The creative simulations extend beyond specific stock emulation into more stylized territory: bleach bypass, cross-processing effects, expired film looks, and variations like "summer vibes" that apply broader color grading with analog characteristics. These are the filters that will get the most casual use, but the straight stock simulations are where the app shows its technical ambition.
Why this matters now
The timing of Wholegrain coincides with a broader cultural moment in photography. There is a widespread and growing dissatisfaction with the way modern digital cameras and smartphone computational photography render images.
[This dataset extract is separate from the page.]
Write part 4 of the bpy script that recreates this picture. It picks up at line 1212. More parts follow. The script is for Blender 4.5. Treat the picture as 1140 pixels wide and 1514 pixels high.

The hyper-sharpness, aggressive noise reduction, excessive dynamic range, and synthetic HDR processing that define contemporary digital photography are technically impressive and aesthetically sterile. Photographers — professional and casual alike — are actively seeking ways to reintroduce the qualities that digital processing engineered out: grain, limited dynamic range, color responses that are characterful rather than accurate, and optical imperfections that give images a sense of physical materiality.
This is what is driving the film camera revival, the Fujifilm X100VI backorder situation, the explosion of film simulation recipes on social media, and the market for apps like Wholegrain. The technology itself is not the point. The aesthetic correction is the point. Photographers want their digital images to feel less processed, and the irony is that achieving that feeling requires more processing, not less — just processing aimed at re-creating analog characteristics rather than eliminating them.
Where it fits in a workflow
Wholegrain is primarily tuned for iPhone photos, though Schucker notes the simulations work with images from any camera. For photographers shooting dedicated cameras and processing through Lightroom or Capture One, the app is most useful as a final-stage creative tool — apply your technical corrections in your primary editor, export, and run the result through Wholegrain for the film treatment. For iPhone-only shooters, it functions as a complete editing environment with the film simulations as the primary creative differentiator.
The free price point removes the evaluation barrier entirely. Download it, run your own images through it, and decide whether the grain and color rendering match what you are looking for. In a market full of paid preset packs and subscription-based editing apps, a free tool from a photographer who builds cameras from Raspberry Pi boards and 3D-printed parts carries a certain credibility that is hard to manufacture.